What he wants is to bring his poetry to life--to give it a certain timelessness--and he envies Vermeer's ability to do so.

Thursday, January 12, 2012

But snow is prettier.

"Because You Asked about the Line Between Prose and Poetry" - Howard Nemerov

Nemerov uses a nice rhyme scheme here. I like those. I know people like to be all fancy and say, "Not all poetry has to rhyme," blah blah blah, but I think it's nice when they do. Even though it's gotten a lot less impressive since the dawn of rhyming dictionaries.

I'm not sure why he has it structured so. ABAB CC. That's weird. Maybe it's a thing. Someone should tell me.

But Nemerov seems to liken the difference between prose and poetry to the difference between freezing drizzle and snow. In other words, it's a fine line. But snow is prettier.


"So I walked back to my room and collapsed on the bottom bunk, thinking that if people were rain, I was drizzle and she was a hurricane." - Looking for Alaska by John Green

"Thanks, so do I."

"Epilogue" - Robert Lowell

I'm pretty sure this one was about a guy who is trying to write, and he's having trouble imagining. He just keeps fictionalizing his own experiences--a problem to which I respond: it happens.

This isn't analysis, but nobody cares that I'm doing this anyway. The last time I saw John Green, I asked him a question while he was signing all of my books.

John: "I like your shirt." (It had the Nerdfighter gang sign on it.)

me: "Thanks, so do I." (I felt that it was okay to say that because I'm pretty sure his brother Hank designed it.)

[some kind of passing off of books, then in the autographing time...]

I asked him for advice about this very problem, and I would try to paraphrase it for you, but I was simply so nervous that I have very little recollection of any words exchanged, and also I am pretty sure I stammered a lot.
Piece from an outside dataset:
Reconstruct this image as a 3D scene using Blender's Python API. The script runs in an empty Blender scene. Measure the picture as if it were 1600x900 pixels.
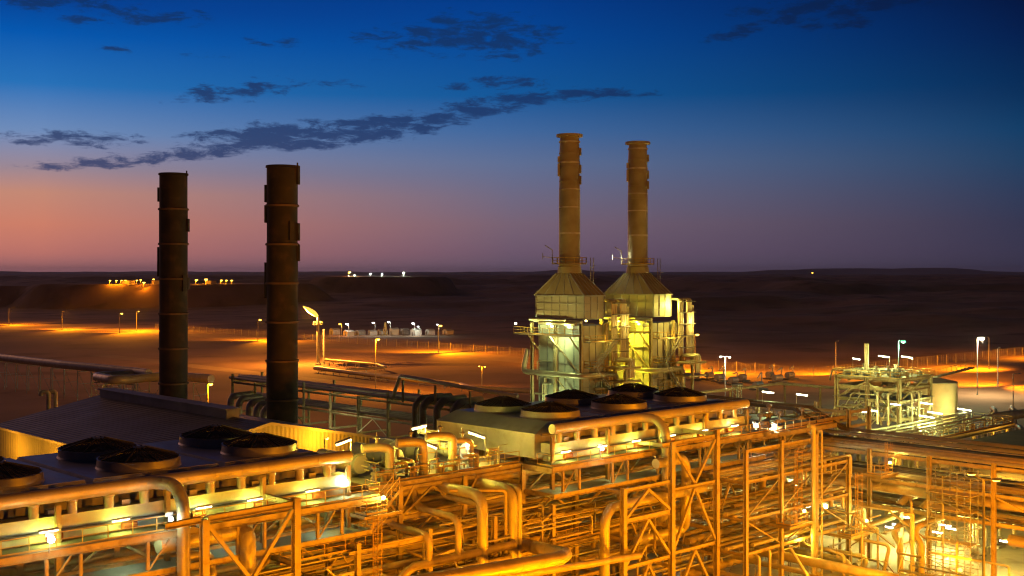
import bpy, math, random
from mathutils import Vector, Matrix, noise
R = random.Random(7)
SC = bpy.context.scene
COL = SC.collection
# ---------------------------------------------------------------- plant axes
# u runs along the main rack (46 degrees to the right of the view), v runs away from it to the rear, z is up.
H = 36.0; F = 1830.0; CX = 800.0; CY = 427.0
A = math.radians(46); SA, CA = math.sin(A), math.cos(A)
ROT = math.atan2(CA, SA)
def W(u, v, z=0.0): return Vector((SA*u - CA*v, CA*u + SA*v, z))
def _ray(px, py):
    k = (px-CX)/F
    return SA*k + CA, -CA*k + SA, (CY-py)/F
def at_v(px, py, v):
    a, b, m = _ray(px, py); d = v/b; return (a*d, v, H+m*d)
def at_u(px, py, u):
    a, b, m = _ray(px, py); d = u/a; return (u, b*d, H+m*d)
def at_z(px, py, z):
    a, b, m = _ray(px, py); d = (z-H)/m; return (a*d, b*d, z)
def at_d(px, py, d):
    a, b, m = _ray(px, py); return (a*d, b*d, H+m*d)
ORD = ['first','second','third','fourth','fifth','sixth','seventh','eighth','ninth','tenth','eleventh','twelfth','thirteenth','fourteenth']

# ---------------------------------------------------------------- materials
def _nt(name):
    m = bpy.data.materials.new(name); m.use_nodes = True
    nt = m.node_tree; bs = nt.nodes['Principled BSDF']
    return m, nt, bs
def mat(name, c, rough=.6, metal=0., var=.22, scale=.6, stain=None, stain_amt=.35, ribs=None, bump=.0, fine=6.):
    m, nt, bs = _nt(name); N, L = nt.nodes, nt.links
    tc = N.new('ShaderNodeTexCoord')
    n1 = N.new('ShaderNodeTexNoise'); n1.inputs['Scale'].default_value = scale; n1.inputs['Detail'].default_value = 6
    n2 = N.new('ShaderNodeTexNoise'); n2.inputs['Scale'].default_value = fine; n2.inputs['Detail'].default_value = 4
    L.new(tc.outputs['Object'], n1.inputs['Vector']); L.new(tc.outputs['Object'], n2.inputs['Vector'])
    r1 = N.new('ShaderNodeValToRGB'); e = r1.color_ramp.elements
    e[0].position = .3; e[1].position = .7
    e[0].color = (*[x*(1-var) for x in c], 1); e[1].color = (*[min(1, x*(1+var)) for x in c], 1)
    L.new(n1.outputs['Fac'], r1.inputs['Fac'])
    out = r1.outputs['Color']
    if stain:
        r2 = N.new('ShaderNodeValToRGB'); e = r2.color_ramp.elements
        e[0].position = .52; e[1].position = .72; e[0].color = (0,0,0,1); e[1].color = (stain_amt,)*3+(1,)
        L.new(n2.outputs['Fac'], r2.inputs['Fac'])
        mx = N.new('ShaderNodeMixRGB'); L.new(r2.outputs['Color'], mx.inputs['Fac'])
        L.new(out, mx.inputs['Color1']); mx.inputs['Color2'].default_value = (*stain, 1); out = mx.outputs['Color']
    L.new(out, bs.inputs['Base Color'])
    rr = N.new('ShaderNodeMapRange'); rr.inputs['To Min'].default_value = max(.05, rough-.12); rr.inputs['To Max'].default_value = min(1, rough+.12)
    L.new(n2.outputs['Fac'], rr.inputs['Value']); L.new(rr.outputs['Result'], bs.inputs['Roughness'])
    bs.inputs['Metallic'].default_value = metal
    h = None
    if ribs:      # (axis, period in metres)
        sp = N.new('ShaderNodeSeparateXYZ'); L.new(tc.outputs['Object'], sp.inputs[0])
        mu = N.new('ShaderNodeMath'); mu.operation = 'MULTIPLY'; mu.inputs[1].default_value = 2*math.pi/ribs[1]
        L.new(sp.outputs['XYZ'.index(ribs[0])], mu.inputs[0])
        si = N.new('ShaderNodeMath'); si.operation = 'SINE'; L.new(mu.outputs[0], si.inputs[0]); h = si.outputs[0]
        bp = N.new('ShaderNodeBump'); bp.inputs['Strength'].default_value = .8; bp.inputs['Distance'].default_value = .035
        L.new(h, bp.inputs['Height']); L.new(bp.outputs['Normal'], bs.inputs['Normal'])
    elif bump:
        bp = N.new('ShaderNodeBump'); bp.inputs['Strength'].default_value = .5; bp.inputs['Distance'].default_value = bump
        L.new(n2.outputs['Fac'], bp.inputs['Height']); L.new(bp.outputs['Normal'], bs.inputs['Normal'])
    return m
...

I do remember that his advice startled me. The essence of it was that I shouldn't worry about that. People know the risks when they befriend writers. I wish I'd written everything down somewhere, but I was frazzled and worried about having to drive on the interstate after that.
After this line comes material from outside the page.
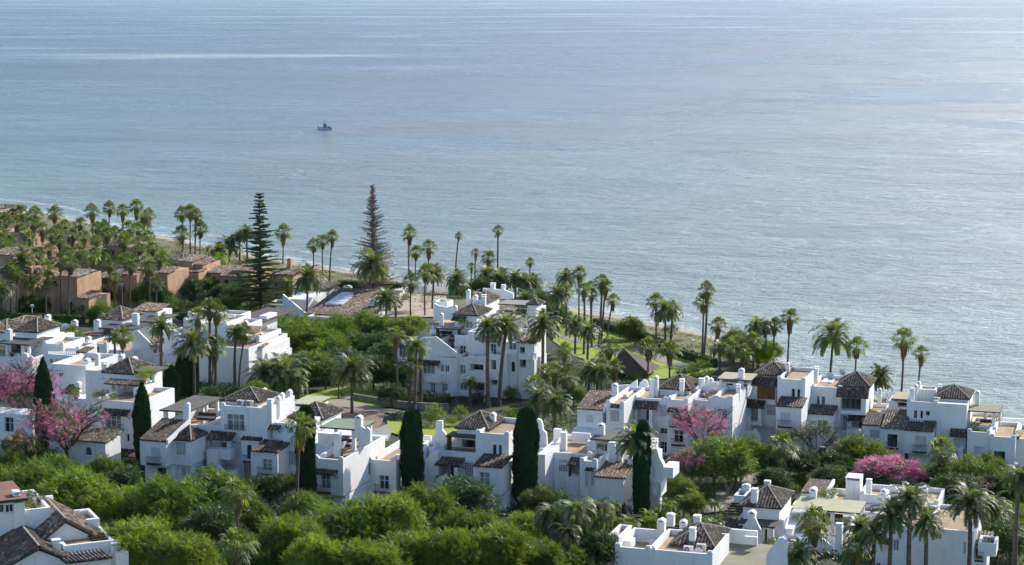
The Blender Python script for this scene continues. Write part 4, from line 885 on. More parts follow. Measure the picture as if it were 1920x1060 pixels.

Wednesday, January 11, 2012

Not The Bell Jar

"The Colossus" - Sylvia Plath

Skipping automatically over the title, as per usual, I read this poem with significant confusion. The apostrophe, "O father," in the fourth stanza originally led me to believe it was perhaps a poem being addressed to a father who had left. The poem seems to have sort of an angry, accusatory tone with undertones of bitter vulnerability, and that seemed to support my initial thought process. So did the last two lines:

"No longer do I listen for the scrape of a keel
On the blank stones of the landing."

I thought that was indicative of the speaker's having given up on awaiting the father's return.

But then I read the title and decided it was probably about the Colossus of Rhodes. I have no idea why she feels so angsty about this statue. I guess I might be annoyed if I labored thirty years on the same ginormous statue and felt it to be no benefit to me. But I don't know how she can complain about sounds it makes. She must be losing it up there in the guy's ear/cornucopia.